Keeping It Real
by Dionna Sanchez
What is Age Anyways?
I have been thinking lately about my age. For whatever reasons, I have been around (or faced with the topic of) older people lately more than usual. My daugher has also been asking me how old I am. I guess her and a friend at school were discussing how old their moms were. Luckily for me – she told me, "You are so young!" Whew!
I am 34 years old. I am not going to be one of those people who tries to hide their age. But – at the same time I can't believe that I am 34 years old!! I don't feel 34. I feel more like I am still in my 20's. Maybe that's because I still feel like such a young girl most of the time. Like everyone else knows the things that I'm still learning for the first time.

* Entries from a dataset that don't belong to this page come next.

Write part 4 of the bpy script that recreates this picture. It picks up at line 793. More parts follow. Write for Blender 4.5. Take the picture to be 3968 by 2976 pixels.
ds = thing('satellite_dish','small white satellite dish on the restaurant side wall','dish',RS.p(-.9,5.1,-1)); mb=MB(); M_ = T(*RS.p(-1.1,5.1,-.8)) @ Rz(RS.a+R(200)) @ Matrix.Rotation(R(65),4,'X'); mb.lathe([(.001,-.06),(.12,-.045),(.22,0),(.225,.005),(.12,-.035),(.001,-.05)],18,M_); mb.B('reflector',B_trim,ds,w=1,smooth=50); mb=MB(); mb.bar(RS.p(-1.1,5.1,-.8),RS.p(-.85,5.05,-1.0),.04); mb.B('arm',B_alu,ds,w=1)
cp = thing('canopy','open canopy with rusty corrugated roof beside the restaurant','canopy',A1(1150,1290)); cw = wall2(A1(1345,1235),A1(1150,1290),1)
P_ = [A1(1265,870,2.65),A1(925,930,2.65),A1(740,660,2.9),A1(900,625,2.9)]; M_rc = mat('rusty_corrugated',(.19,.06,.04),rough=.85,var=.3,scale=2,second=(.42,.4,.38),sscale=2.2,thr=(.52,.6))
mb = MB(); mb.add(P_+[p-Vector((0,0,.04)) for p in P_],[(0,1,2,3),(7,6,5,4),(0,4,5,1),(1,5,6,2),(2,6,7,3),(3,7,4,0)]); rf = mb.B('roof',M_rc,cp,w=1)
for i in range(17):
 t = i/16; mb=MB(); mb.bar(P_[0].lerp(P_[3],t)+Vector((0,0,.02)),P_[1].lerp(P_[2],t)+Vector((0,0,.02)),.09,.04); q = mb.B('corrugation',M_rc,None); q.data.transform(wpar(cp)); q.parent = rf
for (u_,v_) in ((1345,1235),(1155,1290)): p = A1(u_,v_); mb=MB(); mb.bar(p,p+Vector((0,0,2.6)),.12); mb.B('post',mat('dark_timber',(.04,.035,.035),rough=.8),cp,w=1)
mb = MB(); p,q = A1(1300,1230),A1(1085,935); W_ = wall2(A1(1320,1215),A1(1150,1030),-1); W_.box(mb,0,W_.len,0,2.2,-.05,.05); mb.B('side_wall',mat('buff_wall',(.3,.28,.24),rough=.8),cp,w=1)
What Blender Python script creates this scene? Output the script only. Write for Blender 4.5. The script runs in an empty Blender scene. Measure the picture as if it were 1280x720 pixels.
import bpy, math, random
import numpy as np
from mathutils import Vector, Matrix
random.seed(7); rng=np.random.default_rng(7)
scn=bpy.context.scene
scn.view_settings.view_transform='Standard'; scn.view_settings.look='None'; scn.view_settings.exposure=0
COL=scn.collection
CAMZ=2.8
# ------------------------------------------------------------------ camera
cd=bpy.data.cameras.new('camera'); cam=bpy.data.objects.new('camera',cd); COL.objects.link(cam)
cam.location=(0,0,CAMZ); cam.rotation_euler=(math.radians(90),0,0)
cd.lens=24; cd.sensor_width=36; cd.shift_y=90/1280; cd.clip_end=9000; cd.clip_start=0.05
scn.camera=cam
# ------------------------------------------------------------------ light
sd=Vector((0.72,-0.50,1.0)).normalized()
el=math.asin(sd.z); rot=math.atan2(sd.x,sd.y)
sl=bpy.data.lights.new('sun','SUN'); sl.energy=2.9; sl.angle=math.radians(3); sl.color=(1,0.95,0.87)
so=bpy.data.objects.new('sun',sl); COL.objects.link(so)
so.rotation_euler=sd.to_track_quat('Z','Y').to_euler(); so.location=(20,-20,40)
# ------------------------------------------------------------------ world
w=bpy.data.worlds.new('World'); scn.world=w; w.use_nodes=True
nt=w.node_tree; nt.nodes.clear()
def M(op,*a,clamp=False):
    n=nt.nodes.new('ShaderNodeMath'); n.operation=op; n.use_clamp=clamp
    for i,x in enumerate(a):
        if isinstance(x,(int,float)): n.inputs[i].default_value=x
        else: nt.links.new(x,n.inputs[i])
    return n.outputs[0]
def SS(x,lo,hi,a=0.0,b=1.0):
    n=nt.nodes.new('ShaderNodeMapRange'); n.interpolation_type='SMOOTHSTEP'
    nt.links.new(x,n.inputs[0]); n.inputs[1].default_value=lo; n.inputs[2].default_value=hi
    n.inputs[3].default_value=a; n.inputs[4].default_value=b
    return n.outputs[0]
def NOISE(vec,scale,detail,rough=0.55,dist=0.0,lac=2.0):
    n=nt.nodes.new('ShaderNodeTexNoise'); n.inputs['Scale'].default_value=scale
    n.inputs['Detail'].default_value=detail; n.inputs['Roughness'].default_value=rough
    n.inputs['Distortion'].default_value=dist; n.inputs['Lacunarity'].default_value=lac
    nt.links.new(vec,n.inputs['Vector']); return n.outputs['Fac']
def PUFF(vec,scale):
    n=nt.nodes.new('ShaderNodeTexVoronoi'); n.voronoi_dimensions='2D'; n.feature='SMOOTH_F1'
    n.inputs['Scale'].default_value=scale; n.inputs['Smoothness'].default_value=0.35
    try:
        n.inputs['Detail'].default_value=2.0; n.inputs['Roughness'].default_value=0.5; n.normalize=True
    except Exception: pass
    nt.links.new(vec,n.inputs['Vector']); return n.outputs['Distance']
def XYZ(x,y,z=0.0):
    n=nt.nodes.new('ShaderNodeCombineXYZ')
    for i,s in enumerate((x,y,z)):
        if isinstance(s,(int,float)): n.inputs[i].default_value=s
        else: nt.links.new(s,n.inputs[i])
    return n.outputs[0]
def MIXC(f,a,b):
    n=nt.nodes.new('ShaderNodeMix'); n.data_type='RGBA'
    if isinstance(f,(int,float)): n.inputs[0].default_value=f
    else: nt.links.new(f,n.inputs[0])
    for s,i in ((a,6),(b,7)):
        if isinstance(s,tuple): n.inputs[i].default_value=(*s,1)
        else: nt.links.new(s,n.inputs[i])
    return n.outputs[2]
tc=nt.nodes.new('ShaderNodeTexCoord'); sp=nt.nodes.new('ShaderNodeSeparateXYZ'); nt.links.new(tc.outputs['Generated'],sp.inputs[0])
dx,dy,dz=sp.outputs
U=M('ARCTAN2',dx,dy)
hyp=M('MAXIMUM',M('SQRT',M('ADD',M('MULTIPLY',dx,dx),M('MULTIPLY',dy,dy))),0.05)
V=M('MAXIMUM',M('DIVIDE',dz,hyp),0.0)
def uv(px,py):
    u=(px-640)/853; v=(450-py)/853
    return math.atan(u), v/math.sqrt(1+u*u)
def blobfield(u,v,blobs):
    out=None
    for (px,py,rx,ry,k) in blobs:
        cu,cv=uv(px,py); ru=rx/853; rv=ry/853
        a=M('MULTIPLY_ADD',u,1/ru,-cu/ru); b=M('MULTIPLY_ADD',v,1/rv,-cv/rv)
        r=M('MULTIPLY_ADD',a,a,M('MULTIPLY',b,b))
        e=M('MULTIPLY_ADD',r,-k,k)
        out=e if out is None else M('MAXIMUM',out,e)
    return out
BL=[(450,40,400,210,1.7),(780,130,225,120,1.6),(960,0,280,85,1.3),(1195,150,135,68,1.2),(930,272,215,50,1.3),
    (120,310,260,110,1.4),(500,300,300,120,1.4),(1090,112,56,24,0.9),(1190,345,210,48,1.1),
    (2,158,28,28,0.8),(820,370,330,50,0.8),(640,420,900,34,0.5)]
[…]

But I am faced with the fact that I am not as young as I feel inside more often than I care to admit. Whether it's with new health issues that sneak up on me, being out of shape when I try to keep up with the "young-uns", or just having to scroll down to check-mark the age-appropriate box... I am reminded that I am getting older
And I wonder... do others feel like I do? Do you look in the mirror and see yourself as 10 or 5 years younger than you actually are? Does it bother you that you are getting older or do you embrace it? Sometimes I feel conflicted inside. I want to sit and relax with the "adults" but I also want to be out laughing and running with the kids (even though I get out of breath quickly).
I truly think that you are as young as you feel. Or maybe I should say as "alive" as you feel. Because being youthful really is feeling more alive isn't it? So I hate it when people are constantly telling me that I am getting old. They make me "FEEL" old and slow when they say that!! I want to feel energized and youthful as long as I can. Not to prove something to myself – but to enjoy life as much as I can. I didn't really have many "carefree" days in my life where I could only consider myself. I was on my own maybe 3 years before I committed to get married and then I became a full-time mom to my stepson immediately. Sometimes that makes me feel old just because I have felt responsibility in my life for so long. And yet on the other hand – that makes me also feel young because I have been around young people for a long time too. And when you are around others who are younger than you – you can't help but feel energized by their enthusiasm for life.
So, yes - I've been contemplating my age lately. Life does go quickly. More so when your children are growing up and their age progression shows you how quickly time can be lost.
But it's all a matter of perspective. I don't want to be my own worst enemy slowing myself down because I see the pages of life turning by. Instead, I want to look at it like a gift. A gift of time that I have won not lost because I am alive and I am able to see my children grow up, and I am able to evolve and grow as an individual. I want to mature as gracefully as I can and be proud of the grey hair when it comes my way instead of fighting it like it's the enemy. I think my own mind can be the enemy in a culture that is "age and beauty obsessed."
So, I may be 34 – but I feel only 28. And I'm not going to let anyone else make me feel bad about that. And if it makes me feel better to think I'm still "young" (or full of life) – what's the harm in that? As long as I don't become obsessed with age and beauty and can embrace life where I'm at. I can have fun, love and appreciate life, and still not embarrass myself for not acting my age. Can't I?